LLOYD Germain is champing at the bit as he looks forward to a professional debut this summer – and the St Joseph’s ace is not afraid to set some ambitious goals for his future in boxing.

The welterweight has become the latest member of trainer Tony Borg’s Newport stable to switch to the paid code following the frustration of inactivity in the amateur ranks.

Father-of-two Germain turned pro at the relatively late age of 28, so there is a certain element of wanting to make up for lost time as far as the Cardiff native is concerned.

And while winning titles is one thing, he also knows that success can bring with it the financial rewards that would help him support his young family.

“I’ve always been very ambitious, and I want to be the best I can be in my weight division,” he said.

“My first goal, apart from winning on debut, because you only get one chance to make a first impression, is to go for a Welsh title.

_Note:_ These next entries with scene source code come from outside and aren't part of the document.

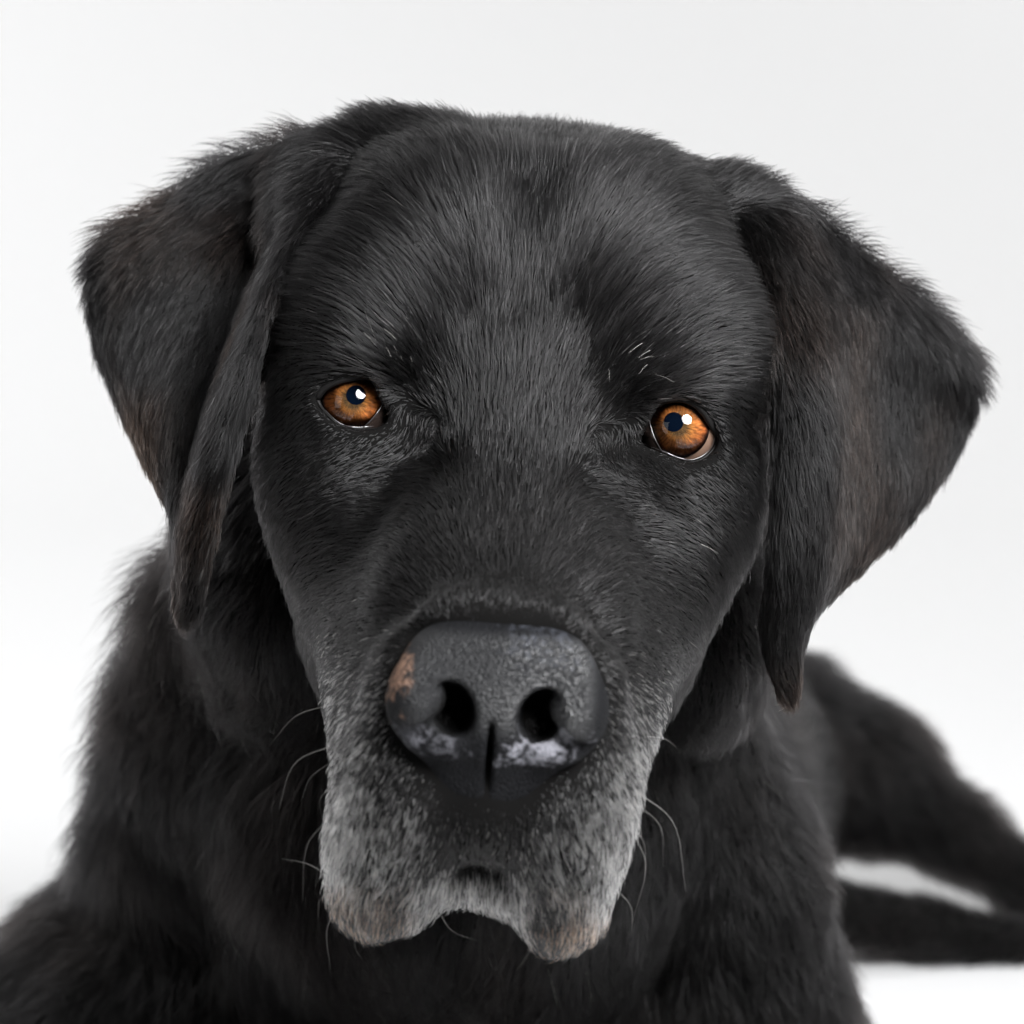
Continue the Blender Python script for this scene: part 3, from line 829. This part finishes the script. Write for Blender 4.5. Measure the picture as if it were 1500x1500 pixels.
rust = np.where(ear_id == 0, 1.4, np.where(ear_id == 1, 0.7, np.where(V[:, 1] > 8, 0.2, 0.03)))
facing = VN[:, 1] * -1            # towards the lens
def fur(name, mask, dens, rad0, label=None, npt=5, clump=0.25, clump_r=0.35, wild=0.18, seed=1, lscale=1.0, wave=0.0, m=None):
    """roots spread over the faces whose mask is set; dens is hairs per square cm per vertex"""
    r = np.random.default_rng(seed)
    dv = dens * (1 - bare) * mask * np.where(facing > -0.35, 1.0, 0.3)
    cnt = dv[tri].mean(1) * farea
    n = r.poisson(cnt)
    t = np.repeat(np.arange(len(tri)), n)
    a, b2 = r.random(len(t)), r.random(len(t))
    fl = a + b2 > 1; a[fl] = 1 - a[fl]; b2[fl] = 1 - b2[fl]
    w = np.stack([1 - a - b2, a, b2], 1)
    T = tri[t]
    def ip(x):
        return (x[T] * (w if x.ndim == 1 else w[:, :, None])).sum(1)
    p = ip(V); nn = ip(VN); nn /= np.linalg.norm(nn, axis=1)[:, None]
    keep = ip(bare) < r.random(len(p))
    p, nn, w, T = p[keep], nn[keep], w[keep], T[keep]
    d = ip(flow); L = ip(flen) * lscale * r.uniform(0.7, 1.15, len(p)); lift = ip(flift)
    d = d / (np.linalg.norm(d, axis=1)[:, None] + 1e-9)
    d = d + wild * 0.7 * vnoise3(p, 0.9, seed) + wild * vnoise3(p, 2.6, seed + 5) + wild * 0.55 * r.normal(size=p.shape)
    d -= (d * nn).sum(1)[:, None] * nn
    d /= np.linalg.norm(d, axis=1)[:, None] + 1e-9
    lift = np.clip(lift * (1 + 0.5 * vnoise(p, 1.7, seed + 9) + 0.35 * r.normal(size=len(p))), 0.04, 1.1)
    s = np.linspace(0, 1, npt)[None, :, None]
    tip = d * np.cos(lift)[:, None] + nn * np.sin(lift)[:, None]
    # leaves the skin steeply, lies down towards the tip
    pts = p[:, None] - 0.02 * nn[:, None] + L[:, None, None] * (s * d[:, None] * np.cos(lift)[:, None, None] + (s - 0.55 * s * s) * 1.5 * nn[:, None] * np.sin(lift)[:, None, None])
    if clump > 0:
        cc = worley(p, clump_r, seed)
        off = (cc - p); off -= (off * nn).sum(1)[:, None] * nn
        pts = pts + clump * off[:, None] * s ** 1.3
    curl = vnoise3(p, 5.0, seed + 20)
    pts = pts + (s * s) * 0.10 * L[:, None, None] * curl[:, None]
    if wave:
        pts = pts + (s ** 1.2) * wave * L[:, None, None] * vnoise3(worley(p, clump_r * 1.6, seed + 3), 0.55, seed + 30)[:, None]
    prof = np.array([0.9, 1.0, 0.9, 0.65, 0.12]) if npt == 5 else np.interp(np.linspace(0, 1, npt), [0, .25, .5, .75, 1], [.9, 1, .9, .65, .12])
    g = ip(grey)
    rad = (rad0 * r.uniform(0.5, 1.35, len(p)))[:, None] * prof[None]
    col = np.array([0.0032, 0.003, 0.0031])[None] * r.uniform(0.4, 1.7, len(p))[:, None]
    lt = r.random(len(p)) < 0.25
    col[lt] *= r.uniform(2, 9, lt.sum())[:, None]
    # rusty tinge in broad soft patches
    ru = np.clip(vnoise(p, 0.35, 77) * 1.2 + 0.15, 0, 1)
    col = col * (1 + ru[:, None] * (np.array([0.9, 0.25, -0.1]) * np.clip(ip(rust), 0, 1)[:, None]))
    isg = r.random(len(p)) < g
    tone = np.clip(r.beta(2.2, 1.4, len(p)), 0.1, 1)
    gcol = np.array([0.78, 0.74, 0.70])[None] * tone[:, None]
    tn = np.clip(ip(tan) * (0.9 + 0.5 * r.random(len(p))), 0, 1.25); tc_ = np.array([0.46, 0.21, 0.11])[None] * tone[:, None]
    gcol = gcol * (1 - 0.75 * tn[:, None]) + tc_ * 0.75 * tn[:, None]
    col = np.where(isg[:, None], gcol, col)
    sp = r.random(len(p)) < 0.0004
    col[sp] = (0.35, 0.33, 0.30)
    o = curves_obj(name, pts, rad, col, m or m_fur, dog)
    o['kind'] = 'stuff'
    if label: o['label'] = label
    return o

is_ear = ear_id >= 0
headz = (V[:, 1] < 11.5) & (V[:, 2] > -15) & ~is_ear
# everything belonging to the head, by distance from its axis
muzm = headz & (V[:, 1] < -1.0) & (hb > 250)
neckish = (vv_ > 800) & (V[:, 1] > 6.5)
headm = headz & ~muzm & ~neckish
bodym = ~(is_ear | muzm | headm)
one = np.ones(len(V))
fur('face_fur', headm.astype(float), 215 * one, 0.0095, 'short sleek black fur', clump=0.75, clump_r=0.15, wild=0.12, lscale=1.2, seed=1)
fur('muzzle_fur', muzm.astype(float), 270 * one, 0.0115, 'short bristly fur flecked white and grey', clump=0.45, clump_r=0.2, wild=0.16, seed=2)
for e in range(2):
    fur('ear_fur', (ear_id == e).astype(float), 260 * one, 0.0105, None, clump=0.6, clump_r=0.24, wild=0.17, seed=3 + e, m=m_ear)
bd = np.where(V[:, 1] < 30, 110.0, 60.0)
fur('body_fur', bodym.astype(float), bd, 0.0095, 'long soft ruffled black fur', clump=0.85, clump_r=0.55, wild=0.34, lscale=1.3, npt=7, wave=0.22, m=m_long, seed=6)

# ------------------------------------------------------------------ whiskers and stray white hairs
from mathutils.bvhtree import BVHTree
bvh = BVHTree.FromPolygons(verts.tolist(), quads.tolist())
def depth_at(u, v, default):
    o = np.array([0, -D, 0.0]); d = P(u, v, 0) - o; d /= np.linalg.norm(d)
    hit = bvh.ray_cast(Vector(o), Vector(d))[0]
    return hit.y if hit is not None else default
m_wh, nt, b = mat('pale_whisker')
b.inputs['Base Color'].default_value = (0.30, 0.29, 0.28, 1); b.inputs['Roughness'].default_value = 0.35
WHISKERS = [
    ((496,1030), (435,1048), (395,1092), .006), ((494,1090), (432,1118), (408,1186), .007), ((492,1112), (456,1138), (441,1172), .005),
    ((490,1148), (469,1170), (472,1200), .005), ((490,1195), (450,1238), (443,1320), .006), ((494,1292), (452,1266), (412,1258), .009),
    ((496,1300), (470,1315), (466,1345), .006), ((500,1322), (479,1362), (484,1420), .008), ((498,1326), (476,1345), (450,1356), .005),
    ((524,1350), (520,1386), (530,1405), .006), ((940,1078), (972,1082), (990,1094), .007), ((934,1160), (988,1208), (1004,1302), .008),
    ((930,1176), (968,1212), (971,1270), .006), ((925,1216), (946,1270), (926,1352), .006), ((920,1200), (944,1238), (944,1292), .006),
    ((894,1296), (924,1328), (925,1372), .006), ((1035,1124), (1050,1140), (1056,1168), .006), ((640,1325), (660,1362), (702,1379), .005),
    ((868,1365), (877,1392), (870,1412), .006), ((832,1388), (828,1414), (820,1428), .006), ((488,1235), (468,1262), (462,1300), .005)]
for k, (r0, r1, r2, th) in enumerate(WHISKERS):
    y0 = depth_at(*r0, -5.0)
    pts = catmull([P(*r0, y0 + .1), P(*r1, y0 + .5), P(*r2, y0 + 1.4)], 12)
    tv, tf = tube(pts, th * 0.95 * np.linspace(1, .2, 12), 5)
    mesh_obj('whisker', tv, tf, m_wh, dog)
m_wb, nt, b = mat('white_brow_hair')
b.inputs['Base Color'].default_value = (0.55, 0.53, 0.50, 1); b.inputs['Roughness'].default_value = 0.35
for (r0, r1, th) in [((563,482), (581,498), .007), ((566,509), (573,523), .006), ((576,505), (581,516), .004), ((533,487), (548,503), .004), ((601,523), (604,531), .004), ((586,521), (590,529), .004),
                     ((944,501), (921,517), .008), ((955,512), (935,524), .007), ((957,522), (938,527), .006), ((948,534), (936,548), .006), ((892,542), (893,559), .004), ((534,455), (551,500), .003),
                     ((1027,797), (1052,811), .006), ((988,560), (960,548), .004)]:
    ya, yb = depth_at(*r0, 0), depth_at(*r1, 0)
    a, c_ = P(*r0, ya - .12), P(*r1, yb - .42)
    tv, tf = tube(catmull([a, (a + c_) / 2 + np.array([0, -.05, .02]), c_], 8), th * 0.85 * np.linspace(1, .2, 8), 5)
    mesh_obj('brow_hair', tv, tf, m_wb, dog)
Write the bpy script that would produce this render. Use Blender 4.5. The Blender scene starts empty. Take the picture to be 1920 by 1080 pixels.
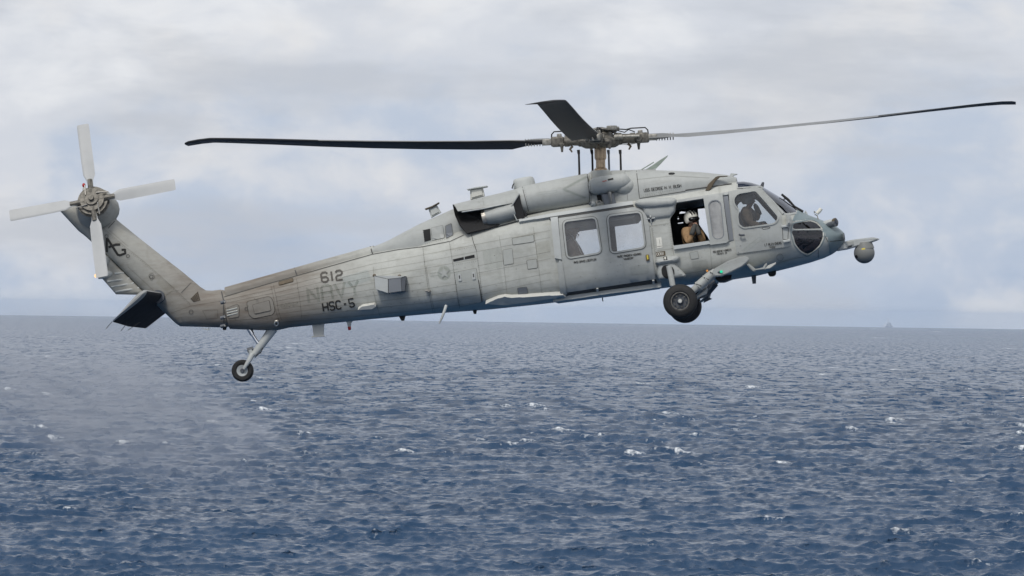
import bpy, bmesh, math, random
import numpy as np
from mathutils import Vector, Matrix, geometry
from mathutils.bvhtree import BVHTree

random.seed(4); rng = np.random.default_rng(11)
scene = bpy.context.scene
COL = scene.collection
R = math.radians

# ------------------------------------------------------------------ camera
F_PX = 8075.0                 # focal length in pixels of the 1920 px wide photograph
CAM_H = 32.0                  # height of the flight deck the picture was taken from
cam_data = bpy.data.cameras.new('camera'); cam = bpy.data.objects.new('camera', cam_data)
COL.objects.link(cam); scene.camera = cam
cam_data.sensor_width = 36.0; cam_data.lens = F_PX / 1920 * 36.0
cam_data.clip_start = 0.5; cam_data.clip_end = 200000
CAM_M = Matrix.Translation((0, 0, CAM_H)) @ Matrix.Rotation(R(90.285), 4, 'X') @ Matrix.Rotation(R(0.80), 4, 'Z')
cam.matrix_world = CAM_M

# ------------------------------------------------------------------ sky, sun, exposure
SUN_EL, SUN_AZ = 50.0, 203.0          # azimuth from +Y clockwise: behind the camera, a little to the left
world = bpy.data.worlds.new('World'); scene.world = world; world.use_nodes = True
wt = world.node_tree; wt.nodes.clear()
def wn(t, **k):
    n = wt.nodes.new(t)
    for a, v in k.items(): setattr(n, a, v)
    return n
def wl(a, b): wt.links.new(a, b)
sky = wn('ShaderNodeTexSky'); sky.sky_type = 'NISHITA'; sky.sun_disc = False
sky.sun_elevation = R(SUN_EL); sky.sun_rotation = R(SUN_AZ); sky.dust_density = 2.0; sky.altitude = 20
tc = wn('ShaderNodeTexCoord')
mp = wn('ShaderNodeMapping'); mp.inputs['Scale'].default_value = (1, 1, 1.9); wl(tc.outputs['Generated'], mp.inputs['Vector'])
mp.inputs['Location'].default_value = (13.3, 0.9, 4.4)
n1 = wn('ShaderNodeTexNoise'); n1.inputs['Scale'].default_value = 13; n1.inputs['Detail'].default_value = 7
n1.inputs['Roughness'].default_value = 0.5; n1.inputs['Distortion'].default_value = 0.25
n2 = wn('ShaderNodeTexNoise'); n2.inputs['Scale'].default_value = 34; n2.inputs['Detail'].default_value = 6
n2.inputs['Roughness'].default_value = 0.58; n2.inputs['Distortion'].default_value = 0.3
wl(mp.outputs[0], n1.inputs['Vector']); wl(mp.outputs[0], n2.inputs['Vector'])
sep = wn('ShaderNodeSeparateXYZ'); wl(tc.outputs['Generated'], sep.inputs[0])
elev = wn('ShaderNodeMapRange'); elev.interpolation_type = 'SMOOTHSTEP'
elev.inputs['From Min'].default_value = 0.004; elev.inputs['From Max'].default_value = 0.075
elev.inputs['To Min'].default_value = -0.13; elev.inputs['To Max'].default_value = 0.12
wl(sep.outputs['Z'], elev.inputs['Value'])
a1 = wn('ShaderNodeMath', operation='MULTIPLY'); a1.inputs[1].default_value = 0.62; wl(n1.outputs['Fac'], a1.inputs[0])
a2 = wn('ShaderNodeMath', operation='MULTIPLY_ADD'); a2.inputs[1].default_value = 0.38
wl(n2.outputs['Fac'], a2.inputs[0]); wl(a1.outputs[0], a2.inputs[2])
a3 = wn('ShaderNodeMath', operation='ADD'); wl(a2.outputs[0], a3.inputs[0]); wl(elev.outputs[0], a3.inputs[1])
ramp = wn('ShaderNodeValToRGB'); wl(a3.outputs[0], ramp.inputs[0])
cr = ramp.color_ramp; cr.interpolation = 'EASE'
cr.elements[0].position = 0.24; cr.elements[0].color = (0.345, 0.418, 0.545, 1)
cr.elements[1].position = 0.70; cr.elements[1].color = (0.668, 0.680, 0.708, 1)
e = cr.elements.new(0.43); e.color = (0.428, 0.486, 0.588, 1)
e = cr.elements.new(0.555); e.color = (0.545, 0.570, 0.624, 1)
# low cumulus heads, creamy where the light reaches them, and grey bands of stratus
mp3 = wn('ShaderNodeMapping'); mp3.inputs['Scale'].default_value = (1, 1, 1.5); mp3.inputs['Location'].default_value = (4.7, 2.2, 8.8); wl(tc.outputs['Generated'], mp3.inputs['Vector'])
n3 = wn('ShaderNodeTexNoise'); n3.inputs['Scale'].default_value = 24; n3.inputs['Detail'].default_value = 9; n3.inputs['Roughness'].default_value = 0.56; n3.inputs['Distortion'].default_value = 0.15; wl(mp3.outputs[0], n3.inputs['Vector'])
r3 = wn('ShaderNodeMapRange'); r3.interpolation_type = 'SMOOTHSTEP'; r3.inputs['From Min'].default_value = 0.50; r3.inputs['From Max'].default_value = 0.70; r3.inputs['To Max'].default_value = 0.62; wl(n3.outputs['Fac'], r3.inputs['Value'])
mx3 = wn('ShaderNodeMix', data_type='RGBA'); wl(r3.outputs[0], mx3.inputs['Factor']); wl(ramp.outputs[0], mx3.inputs['A']); mx3.inputs['B'].default_value = (0.685, 0.675, 0.672, 1)
mp4 = wn('ShaderNodeMapping'); mp4.inputs['Scale'].default_value = (1, 1, 4.2); mp4.inputs['Location'].default_value = (1.3, 7.1, 2.9); wl(tc.outputs['Generated'], mp4.inputs['Vector'])
n4 = wn('ShaderNodeTexNoise'); n4.inputs['Scale'].default_value = 10; n4.inputs['Detail'].default_value = 6; n4.inputs['Roughness'].default_value = 0.55; wl(mp4.outputs[0], n4.inputs['Vector'])
r4 = wn('ShaderNodeMapRange'); r4.interpolation_type = 'SMOOTHSTEP'; r4.inputs['From Min'].default_value = 0.47; r4.inputs['From Max'].default_value = 0.64; r4.inputs['To Max'].default_value = 0.78; wl(n4.outputs['Fac'], r4.inputs['Value'])
mx4 = wn('ShaderNodeMix', data_type='RGBA'); wl(r4.outputs[0], mx4.inputs['Factor']); wl(mx3.outputs['Result'], mx4.inputs['A']); mx4.inputs['B'].default_value = (0.440, 0.466, 0.520, 1)
bg_sky = wn('ShaderNodeBackground'); bg_sky.inputs['Strength'].default_value = 0.08; wl(sky.outputs[0], bg_sky.inputs['Color'])
bg_cloud = wn('ShaderNodeBackground'); bg_cloud.inputs['Strength'].default_value = 1.0; wl(mx4.outputs['Result'], bg_cloud.inputs['Color'])
mixw = wn('ShaderNodeMixShader'); mixw.inputs[0].default_value = 0.94
wl(bg_sky.outputs[0], mixw.inputs[1]); wl(bg_cloud.outputs[0], mixw.inputs[2])
wo = wn('ShaderNodeOutputWorld'); wl(mixw.outputs[0], wo.inputs['Surface'])

sun_d = bpy.data.lights.new('sun', 'SUN'); sun = bpy.data.objects.new('sun', sun_d); COL.objects.link(sun)
sun_d.energy = 1.5; sun_d.angle = R(14); sun_d.color = (1.0, 0.96, 0.9)
_a, _e = R(SUN_AZ), R(SUN_EL)
sun_dir = Vector((math.sin(_a) * math.cos(_e), math.cos(_a) * math.cos(_e), math.sin(_e)))
sun.rotation_euler = sun_dir.to_track_quat('Z', 'Y').to_euler(); sun.location = (0, 0, 200)

scene.view_settings.view_transform = 'Standard'; scene.view_settings.look = 'None'
scene.view_settings.exposure = 0.30; scene.view_settings.gamma = 1.0
scene.view_settings.use_curve_mapping = False
scene.cycles.max_bounces = 6; scene.cycles.diffuse_bounces = 3; scene.cycles.glossy_bounces = 3
scene.cycles.transparent_max_bounces = 12; scene.cycles.volume_bounces = 1
scene.cycles.caustics_reflective = False; scene.cycles.caustics_refractive = False

# ------------------------------------------------------------------ material helpers
def new_mat(name):
    m = bpy.data.materials.new(name); m.use_nodes = True; nt = m.node_tree; nt.nodes.clear()
    out = nt.nodes.new('ShaderNodeOutputMaterial'); return m, nt, out
def principled(name, col, rough=0.5, metal=0.0, spec=0.5, noise=0.0, nscale=6.0):
    m, nt, out = new_mat(name); b = nt.nodes.new('ShaderNodeBsdfPrincipled')
    b.inputs['Base Color'].default_value = (*col, 1); b.inputs['Roughness'].default_value = rough
    b.inputs['Metallic'].default_value = metal; b.inputs['Specular IOR Level'].default_value = spec
    nt.links.new(b.outputs[0], out.inputs['Surface'])
    if noise:
        t = nt.nodes.new('ShaderNodeTexCoord'); n = nt.nodes.new('ShaderNodeTexNoise')
        n.inputs['Scale'].default_value = nscale; n.inputs['Detail'].default_value = 6; n.inputs['Roughness'].default_value = 0.62
        nt.links.new(t.outputs['Object'], n.inputs['Vector'])
        r = nt.nodes.new('ShaderNodeValToRGB'); nt.links.new(n.outputs['Fac'], r.inputs[0])
        r.color_ramp.elements[0].position = 0.3; r.color_ramp.elements[1].position = 0.7
        r.color_ramp.elements[0].color = (*[c * (1 - noise) for c in col], 1)
        r.color_ramp.elements[1].color = (*[min(1, c * (1 + noise)) for c in col], 1)
        nt.links.new(r.outputs[0], b.inputs['Base Color'])
    return m

def tag(o, label=None, cat=None, group=None, kind=None):
    if label: o['label'] = label
    if cat: o['category'] = cat
    if group: o['group'] = group
    if kind: o['kind'] = kind
    return o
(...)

“From there I’ll be looking at Celtic, British and European titles and then challenging for and winning a world title.

“I’m obviously a long way from that, but with hard work, determination and dedication anything is possible.

“I know I’m starting quite late, however, I feel a lot younger than I am, 10 times better than I was 10 years ago.”

On the impact the St Joseph’s gym has had on him, he added: “I’m learning new things every day at St Joes and getting invaluable experience with the sparring I’m getting.

“I’m around some of the best boxers in Wales, just being in their company helps me.

“It’s such a nice environment in the gym and everyone picks each other up when they need picking up.

“I probably see Tony more than my old man as I’m in the gym five or six days a week, but you get a special bond with a trainer because a lot of time goes into your development.

“Tony is related to my half-brother who passed away last year, so I’ve known him for a good few years and we’ve got a bond there.

“I started going to St Joes two years ago because I knew it was the best place for me to be, and what I’ve learnt in that time has been astronomical.

“I’ve seen a massive improvement in myself, both physically and mentally, and I decided to turn pro earlier this year.

“I’ve got a young family to support and it has always been one of my dreams to do something for a job that’s also a passion of mine.”

After starting boxing around the age of 12, Germain drifted in and out of the sport until his early 20s when he began to take the fight game more seriously.

It was revealed in February that Germain had signed a three-year professional contract with Sanigar Events, with hopes high for a first outing in June.